Seattle's Indie-Pop Press – Music Reviews, Film Reviews, and Big Fun

The British not only corner the market on some fine music makers, but they have sharp reporting. 

Today the Guardian posted an article titled "Brits keep out, unless you're old and boring" that exposes US Immigration department's efforts to keep out all the great UK bands with scheduled tours (Lily Allen!) while allowing the Police and (Sir) Elton John to traipse all over our fair land.

It nearly reads like an Onion article… but it's all true.

As reported yesterday a new threat to hinder the current British music invasion are the ever-tightening US immigration and work visa laws. Lily Allen this week had her visa revoked and missed a potentially career-making MTV Awards appearance, while 12 months ago Klaxons cancelled their crucial CMJ performances because the press clippings they submitted suggested they hadn't been going very long. Which, of course, they hadn't. But then this is pop music – no one goes for very long. And if longevity is the criteria by which incoming touring artists are judged, then the US can have nothing but the boring white rock of Elton John and The Police tours to look forward to for the next – ooh – decade, when they could have the pan-international flavours of MIA. It's not just the hip young guns suffering either – Holly Golightly, New Model Army and Mystery Jets are some of the artists whose tours have been nixed by the authorities.

It's a Catch-22 situation. To guarantee an easy passage stateside artists have to fill a P-1 visa, requiring acts to prove that they have been "internationally recognized" for a "sustained and substantial" amount of time. But can someone really be internationally recognized if they have never performed in the US?

Such red tape is standard practice for a country run by lawyers, but it will surely have a detrimental effect. America will be deprived of new foreign culture from abroad, an existing suspicion that the US government are not very nice will fester even further and everyone from venues to concert promoters to merchandise vendors – people who thrive on live shows rather than record sales – will lose out if tours are cancelled at the last minute.

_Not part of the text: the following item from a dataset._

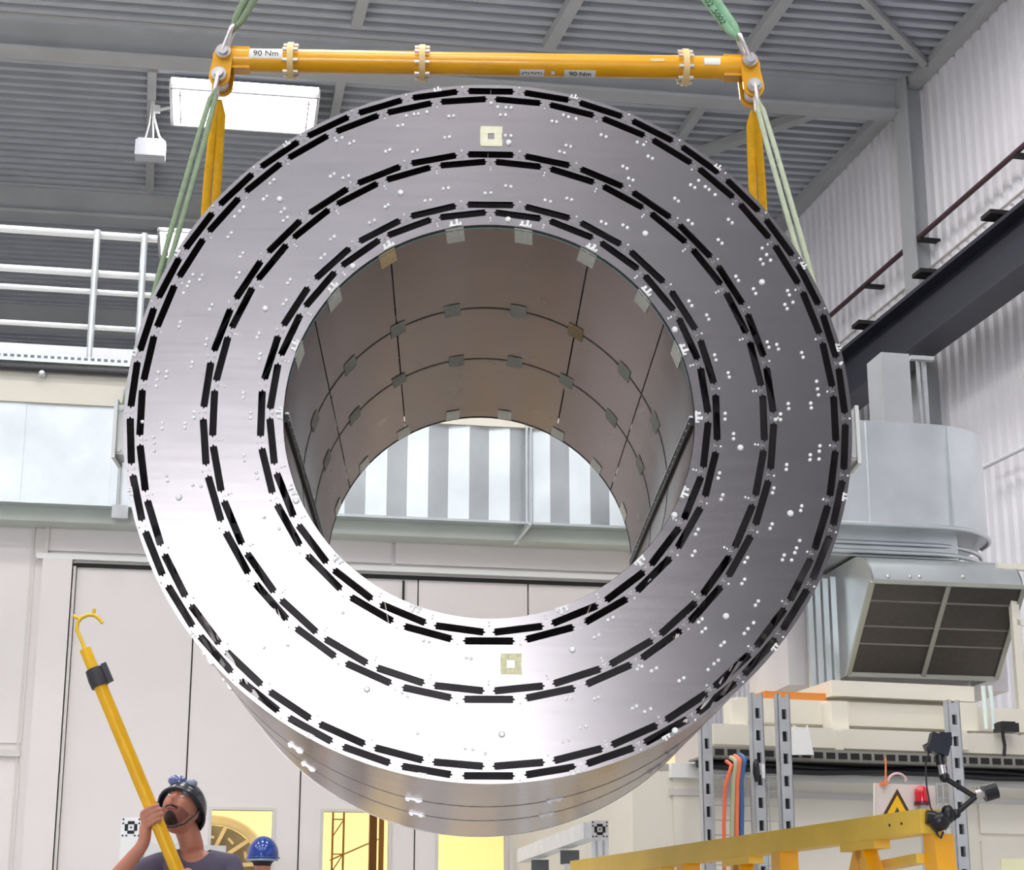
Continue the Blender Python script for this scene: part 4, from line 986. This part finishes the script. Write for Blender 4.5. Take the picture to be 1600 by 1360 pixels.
# ================================================================== PEOPLE
def skinned(edges, joints, root, sub=2):
    """one continuous mesh grown over a skeleton: joints {name:(pos, radius)}"""
    names = list(joints); idx = {n: i for i, n in enumerate(names)}
    me = bpy.data.meshes.new('sk'); me.from_pydata([joints[n][0] for n in names], [(idx[a], idx[b]) for a, b in edges], [])
    o = bpy.data.objects.new('sk', me); COL.objects.link(o)
    md = o.modifiers.new('s', 'SKIN'); md.use_smooth_shade = True; md.branch_smoothing = .4
    for i, n in enumerate(names):
        r = joints[n][1]; r = r if isinstance(r, tuple) else (r, r); me.skin_vertices[0].data[i].radius = r; me.skin_vertices[0].data[i].use_root = (n == root)
    sb_ = o.modifiers.new('d', 'SUBSURF'); sb_.levels = sub; sb_.render_levels = sub
    dg = bpy.context.evaluated_depsgraph_get(); m2 = bpy.data.meshes.new_from_object(o.evaluated_get(dg)); bpy.data.objects.remove(o); return m2
def remesh_join(meshes, voxel):
    bm = bmesh.new()
    for m in meshes: bm.from_mesh(m)
    me = bpy.data.meshes.new('rj'); bm.to_mesh(me); bm.free()
    o = bpy.data.objects.new('rj', me); COL.objects.link(o)
    r = o.modifiers.new('r', 'REMESH'); r.mode = 'VOXEL'; r.voxel_size = voxel; r.use_smooth_shade = True
    s2 = o.modifiers.new('s', 'SMOOTH'); s2.iterations = 3; s2.factor = .4
    dg = bpy.context.evaluated_depsgraph_get(); m2 = bpy.data.meshes.new_from_object(o.evaluated_get(dg)); bpy.data.objects.remove(o); return m2
def head_fn(d):
    # radial shaping of a unit direction; face towards -y
    def g(x, y, z, s): 
        q = Vector((x, y, z)).normalized(); return math.exp(-(1 - d.dot(q)) / s)
    k = 1.0
    k += .30 * g(0, -1, -.12, .008) + .14 * g(0, -1, .08, .008) + .05 * g(0, -1, -.2, .006)   # nose, bridge
    k += .05 * (g(.35, -1, .3, .03) + g(-.35, -1, .3, .03))                                  # brow
    k -= .09 * (g(.38, -1, .12, .014) + g(-.38, -1, .12, .014))                               # eye sockets
    k += .06 * (g(.55, -.9, -.15, .04) + g(-.55, -.9, -.15, .04))                              # cheeks
    k += .07 * g(0, -1, -.52, .012) - .05 * g(0, -1, -.4, .006) + .04 * g(0, -1, -.34, .004)    # lips
    k += .13 * g(0, -.85, -.95, .04)                                                         # chin
    k -= .10 * (g(.9, -.4, -.7, .08) + g(-.9, -.4, -.7, .08)); k += .05 * g(0, 1, .2, .2)
    return k
M_skin = mat('skin', (196, 130, 108), .5, 0, .06, 14)
M_beard = mat('dark_beard', (52, 38, 38), .8, 0, .2, 60)
M_shirt = mat('grey_purple_tshirt', (92, 86, 108), .85, 0, .08, 20, bump=.2)
M_trouser = mat('dark_trousers', (50, 54, 70), .85, 0, .1, 15)
M_helm = mat('black_helmet', (26, 30, 40), .3, 0, .1, 8, coat=.4)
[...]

It's no conspiracy to say that this is all a by-product of the paranoia, fear of outsiders and strict border control that has been present since the white man first took over the country, and which has permeated deeper since September 2001. Any non-famous person who has attempted to enter the US either for a short stay or under the guise of work will likely have similar stories.

As it stands, anglophile US music fans are facing government-endorsed rock 'n' roll.

On the upside, though, they may be spared Razorlight.